I did ask him how would know in a big crowd of people getting off the plane which one is him? I asked him what color of shirt he would be wearing, silly me, he said probably plaid. No help at all! But then he said I am sure I will be the tallest guy, just look for the tall guy! HA! Craig was 6'6" and yes he was the tallest one coming down the escalator where I was waiting at the bottom.
He got off the plane and called me on his cell phone and said he's heading to the lower level I let him know I was at the bottom waiting and just then I looked up and saw him at the top of the escalator (he was taller than god!) and let him know where I was waiting and waved, he looked down, waved back and my heart was doing flips! I do remember that! I will never forget our first kiss and how amazing it was.

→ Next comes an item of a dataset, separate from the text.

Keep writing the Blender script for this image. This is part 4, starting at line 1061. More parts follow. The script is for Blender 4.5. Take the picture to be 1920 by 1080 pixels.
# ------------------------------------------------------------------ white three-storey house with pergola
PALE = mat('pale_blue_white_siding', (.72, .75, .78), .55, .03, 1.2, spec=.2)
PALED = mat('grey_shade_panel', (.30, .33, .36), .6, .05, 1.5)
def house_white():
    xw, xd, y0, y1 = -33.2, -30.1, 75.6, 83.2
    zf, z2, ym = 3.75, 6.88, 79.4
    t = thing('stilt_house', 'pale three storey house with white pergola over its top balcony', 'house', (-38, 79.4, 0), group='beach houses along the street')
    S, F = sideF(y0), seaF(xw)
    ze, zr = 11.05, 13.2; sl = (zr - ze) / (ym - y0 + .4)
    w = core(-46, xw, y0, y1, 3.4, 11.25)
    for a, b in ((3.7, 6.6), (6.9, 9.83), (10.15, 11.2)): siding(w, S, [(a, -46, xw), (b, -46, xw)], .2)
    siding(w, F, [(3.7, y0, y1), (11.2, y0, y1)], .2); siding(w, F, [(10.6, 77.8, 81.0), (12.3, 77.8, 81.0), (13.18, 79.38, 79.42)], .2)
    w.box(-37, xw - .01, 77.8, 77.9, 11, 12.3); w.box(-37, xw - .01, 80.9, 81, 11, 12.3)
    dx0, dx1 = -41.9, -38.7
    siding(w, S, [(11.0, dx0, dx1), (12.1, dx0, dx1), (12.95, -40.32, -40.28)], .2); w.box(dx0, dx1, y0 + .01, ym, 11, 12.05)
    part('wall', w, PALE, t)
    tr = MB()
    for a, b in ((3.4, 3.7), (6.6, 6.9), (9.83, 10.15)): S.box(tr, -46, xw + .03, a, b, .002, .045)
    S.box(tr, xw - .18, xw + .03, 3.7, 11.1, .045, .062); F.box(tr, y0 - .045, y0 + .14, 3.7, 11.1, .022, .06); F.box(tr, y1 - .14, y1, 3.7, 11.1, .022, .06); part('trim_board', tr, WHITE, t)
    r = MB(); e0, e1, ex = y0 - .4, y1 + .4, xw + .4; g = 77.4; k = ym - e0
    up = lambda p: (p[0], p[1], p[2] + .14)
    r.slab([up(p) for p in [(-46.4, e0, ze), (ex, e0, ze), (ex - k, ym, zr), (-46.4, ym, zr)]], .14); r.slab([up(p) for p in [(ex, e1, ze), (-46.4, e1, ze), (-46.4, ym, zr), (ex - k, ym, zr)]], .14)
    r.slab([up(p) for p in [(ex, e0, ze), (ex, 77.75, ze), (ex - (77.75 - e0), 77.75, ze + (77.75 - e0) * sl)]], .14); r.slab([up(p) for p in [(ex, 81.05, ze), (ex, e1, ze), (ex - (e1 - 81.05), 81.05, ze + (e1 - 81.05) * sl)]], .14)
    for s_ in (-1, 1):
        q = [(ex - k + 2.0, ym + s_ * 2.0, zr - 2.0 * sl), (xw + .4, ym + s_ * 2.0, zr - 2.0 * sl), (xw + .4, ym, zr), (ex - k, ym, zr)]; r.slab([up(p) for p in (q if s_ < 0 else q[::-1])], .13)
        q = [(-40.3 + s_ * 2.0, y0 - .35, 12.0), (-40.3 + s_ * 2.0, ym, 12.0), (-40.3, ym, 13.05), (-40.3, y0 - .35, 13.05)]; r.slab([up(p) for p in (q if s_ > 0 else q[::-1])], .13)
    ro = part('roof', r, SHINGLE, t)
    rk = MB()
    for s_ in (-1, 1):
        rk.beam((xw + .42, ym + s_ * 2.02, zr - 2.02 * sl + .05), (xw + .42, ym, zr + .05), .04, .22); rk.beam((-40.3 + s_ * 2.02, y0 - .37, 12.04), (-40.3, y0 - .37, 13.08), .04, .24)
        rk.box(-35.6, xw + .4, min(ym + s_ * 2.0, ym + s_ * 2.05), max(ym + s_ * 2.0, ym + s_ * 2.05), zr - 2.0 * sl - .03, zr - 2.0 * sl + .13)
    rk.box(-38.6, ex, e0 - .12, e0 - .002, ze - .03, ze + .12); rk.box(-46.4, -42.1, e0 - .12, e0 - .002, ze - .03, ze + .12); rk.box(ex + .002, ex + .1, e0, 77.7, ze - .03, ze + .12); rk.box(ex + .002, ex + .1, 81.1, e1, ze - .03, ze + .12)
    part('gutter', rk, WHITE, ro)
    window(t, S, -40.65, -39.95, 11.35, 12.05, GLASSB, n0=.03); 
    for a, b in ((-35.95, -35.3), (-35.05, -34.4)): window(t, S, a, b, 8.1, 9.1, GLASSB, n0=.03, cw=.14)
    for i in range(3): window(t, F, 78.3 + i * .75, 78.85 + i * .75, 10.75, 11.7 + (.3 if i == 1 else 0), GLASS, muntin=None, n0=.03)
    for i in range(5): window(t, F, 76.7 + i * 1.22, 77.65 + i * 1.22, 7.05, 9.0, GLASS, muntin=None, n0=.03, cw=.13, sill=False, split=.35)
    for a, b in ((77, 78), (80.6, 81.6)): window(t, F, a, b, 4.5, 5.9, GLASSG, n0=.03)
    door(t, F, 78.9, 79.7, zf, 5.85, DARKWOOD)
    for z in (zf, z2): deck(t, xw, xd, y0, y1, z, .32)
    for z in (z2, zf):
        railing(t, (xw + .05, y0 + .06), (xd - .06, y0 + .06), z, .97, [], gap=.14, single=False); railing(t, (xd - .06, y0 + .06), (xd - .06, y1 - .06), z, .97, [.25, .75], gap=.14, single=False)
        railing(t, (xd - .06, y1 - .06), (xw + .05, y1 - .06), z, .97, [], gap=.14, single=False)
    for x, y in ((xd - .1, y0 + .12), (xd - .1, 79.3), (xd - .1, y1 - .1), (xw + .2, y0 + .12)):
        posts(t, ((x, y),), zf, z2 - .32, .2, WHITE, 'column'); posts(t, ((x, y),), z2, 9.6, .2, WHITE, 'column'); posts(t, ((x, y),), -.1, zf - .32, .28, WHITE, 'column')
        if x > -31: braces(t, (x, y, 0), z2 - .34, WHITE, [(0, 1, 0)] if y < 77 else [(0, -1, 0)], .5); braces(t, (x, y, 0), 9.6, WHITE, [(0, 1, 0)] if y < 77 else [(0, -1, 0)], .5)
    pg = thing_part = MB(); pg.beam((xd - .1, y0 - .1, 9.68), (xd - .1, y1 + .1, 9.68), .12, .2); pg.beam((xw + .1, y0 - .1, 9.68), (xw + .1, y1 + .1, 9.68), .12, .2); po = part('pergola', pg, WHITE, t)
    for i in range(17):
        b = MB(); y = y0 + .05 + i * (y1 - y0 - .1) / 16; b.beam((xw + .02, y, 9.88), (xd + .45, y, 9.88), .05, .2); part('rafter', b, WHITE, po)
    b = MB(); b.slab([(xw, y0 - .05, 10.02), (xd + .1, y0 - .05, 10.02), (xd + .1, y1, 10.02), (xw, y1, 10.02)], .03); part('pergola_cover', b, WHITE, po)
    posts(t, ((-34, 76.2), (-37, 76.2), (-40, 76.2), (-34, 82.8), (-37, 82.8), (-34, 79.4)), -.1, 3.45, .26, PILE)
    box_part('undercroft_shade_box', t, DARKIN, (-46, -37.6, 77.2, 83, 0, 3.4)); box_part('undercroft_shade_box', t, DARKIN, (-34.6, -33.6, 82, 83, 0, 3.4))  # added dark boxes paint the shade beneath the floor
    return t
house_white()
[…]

Then came the drive back to my place 70 miles away.......Craig had to fold himself up to get into the passenger side of my car. I had a Nissan Altima, he had long legs! Poor guy, he hated that car! I handed him the pile of paper with the directions of how to get to OC but neglected to map out the way back to the desert. He looked at the pages briefly and said follow all the signs that say go to Highway 60 East. We made it to my home in Palm Desert and boy was he surprised to see the Chest board all set up for our first game of Chest! LOL
And the rest......well it was a beautiful beginning of a wonderful relationship with a better than I deserved to have man in my life. I only wish I could say we lived happily ever after but I can't say that. What I can say is that up until the day I left Craig we did have a wonderful, mutually loving relationship, we never fought, we never argued and he was truly the best man I have ever known. What went wrong....Craig had demons he couldn't excise and he couldn't drink away and it simply became intolerable for me. I wish I was a stronger person and could have stayed with him for the worst part and the final part of his life, it just hurt to much. I realize that I wanted to be enough for him to want to quit drinking and be sober but I wasn't and knew I never would be. So I did the chicken thing and I left and I hate to this day that I left him alone in his time of need.

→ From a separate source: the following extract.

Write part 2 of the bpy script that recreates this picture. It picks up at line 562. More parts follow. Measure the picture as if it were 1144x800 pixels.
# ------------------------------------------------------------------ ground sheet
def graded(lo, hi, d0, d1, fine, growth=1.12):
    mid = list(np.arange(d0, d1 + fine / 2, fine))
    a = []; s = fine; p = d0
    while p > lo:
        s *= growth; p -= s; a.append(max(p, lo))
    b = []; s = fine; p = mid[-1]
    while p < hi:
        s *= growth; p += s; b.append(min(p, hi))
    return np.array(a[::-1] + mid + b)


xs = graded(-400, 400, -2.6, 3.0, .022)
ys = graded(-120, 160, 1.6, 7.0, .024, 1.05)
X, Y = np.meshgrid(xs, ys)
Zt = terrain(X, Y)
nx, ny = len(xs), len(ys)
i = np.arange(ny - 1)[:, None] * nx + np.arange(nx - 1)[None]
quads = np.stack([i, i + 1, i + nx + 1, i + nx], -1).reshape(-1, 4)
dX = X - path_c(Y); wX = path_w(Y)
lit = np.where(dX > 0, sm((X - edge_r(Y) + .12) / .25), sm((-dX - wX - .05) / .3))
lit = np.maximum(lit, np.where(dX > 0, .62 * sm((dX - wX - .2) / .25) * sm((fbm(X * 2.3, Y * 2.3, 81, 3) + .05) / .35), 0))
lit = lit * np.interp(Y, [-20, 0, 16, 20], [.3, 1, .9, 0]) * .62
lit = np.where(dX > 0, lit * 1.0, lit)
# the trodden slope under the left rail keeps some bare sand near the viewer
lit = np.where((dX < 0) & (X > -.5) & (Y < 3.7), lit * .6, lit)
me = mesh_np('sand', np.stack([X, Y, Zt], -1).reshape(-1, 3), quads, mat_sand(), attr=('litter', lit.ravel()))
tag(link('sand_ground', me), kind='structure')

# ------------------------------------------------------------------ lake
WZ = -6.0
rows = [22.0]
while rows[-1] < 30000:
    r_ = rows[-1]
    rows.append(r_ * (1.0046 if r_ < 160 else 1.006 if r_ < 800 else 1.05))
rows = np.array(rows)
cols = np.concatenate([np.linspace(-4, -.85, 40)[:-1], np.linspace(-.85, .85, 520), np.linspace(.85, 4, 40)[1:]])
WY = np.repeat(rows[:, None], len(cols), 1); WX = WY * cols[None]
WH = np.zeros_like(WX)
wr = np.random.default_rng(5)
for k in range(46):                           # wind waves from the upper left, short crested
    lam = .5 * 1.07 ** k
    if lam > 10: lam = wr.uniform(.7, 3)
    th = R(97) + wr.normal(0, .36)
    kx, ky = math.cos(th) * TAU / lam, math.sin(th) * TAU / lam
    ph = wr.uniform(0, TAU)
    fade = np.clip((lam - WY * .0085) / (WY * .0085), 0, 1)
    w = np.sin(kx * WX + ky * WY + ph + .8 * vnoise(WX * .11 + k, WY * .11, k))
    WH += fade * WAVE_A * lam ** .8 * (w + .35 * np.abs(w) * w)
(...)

He didn't deserve to be left alone, he had helped me so much building my confidence up after years of abuse from not only the religion I was raised in but the years of life with an abusive husband who tore me down at every opportunity. I should have been there for him in his time of need and I regret so much that I wasn't.
It's close to his birthday, a day we always celebrated together in some unique way and I'm thinking about him and how much he looked forward to his JW Mom calling him on his birthday, she never said happy birthday son, but she ALWAYS called him as long as he could remember. I can't help but wonder if she would be thinking about him this year on his birthday, I'm sure she would be. I also wonder if she is still alive? She has to be nearing 100 years old. She told me a couple of years ago that she could no longer keep in contact with me due to the JW beliefs. We spoke a couple times a year up to that point. I used to send her cards to let her know I was thinking of her. Yeah I'm going to give her a call this year and hope I get to have one of our usual chats about 'this and that' as she used to say, JW speak for just family business.
I'm going to hit Post and hope this just goes to the archives as I've had to dig and dig to find Craig's old posts. Here goes.........and post!
:( Bittersweet story. I wish the best for both of you.
Sorry to hear it didn’t last. A lot of ex-JW have demons, which leaves us not in a good position. Hopefully he can get the help he needs before it is too late, this organization continues to kill and affect people long after they have left. Sometimes though you have to take care of yourself, don’t blame yourself, everyone makes their own decisions in the end.
I don’t know where you are in the world, but here are some places you or him can reach out to:
https://www.samhsa.gov/find-help/helplines/national-helpline
Hi bikerchic, how lovely to hear from you again and to full in some gaps in your collective story, especially your courtship and first meeting which Craig (onacruse) shared on this board. He and his mates (AlanF and Farkel) are still greatly missed.
So I did the chicken thing and I left and I hate to this day that I left him alone in his time of need.
He didn't deserve to be left alone, he had helped me so much building my confidence up after years of abuse from not only the religion I was raised in but the years of life with an abusive husband who tore me down at every opportunity. I should have been there for him in his time of need and I regret so much that I wasn't.
Were yall married?
Women expect (and rightly so) that men be strong, protective, a good provider and avoid things that might damage the family or marriage.
When men appear weak, it puts women off. For the most part, men with deep emotional wounds should try to work that out in a group of other men to not overly burden their wife.
It is not practical to expect a spouse to be the primary source of healing.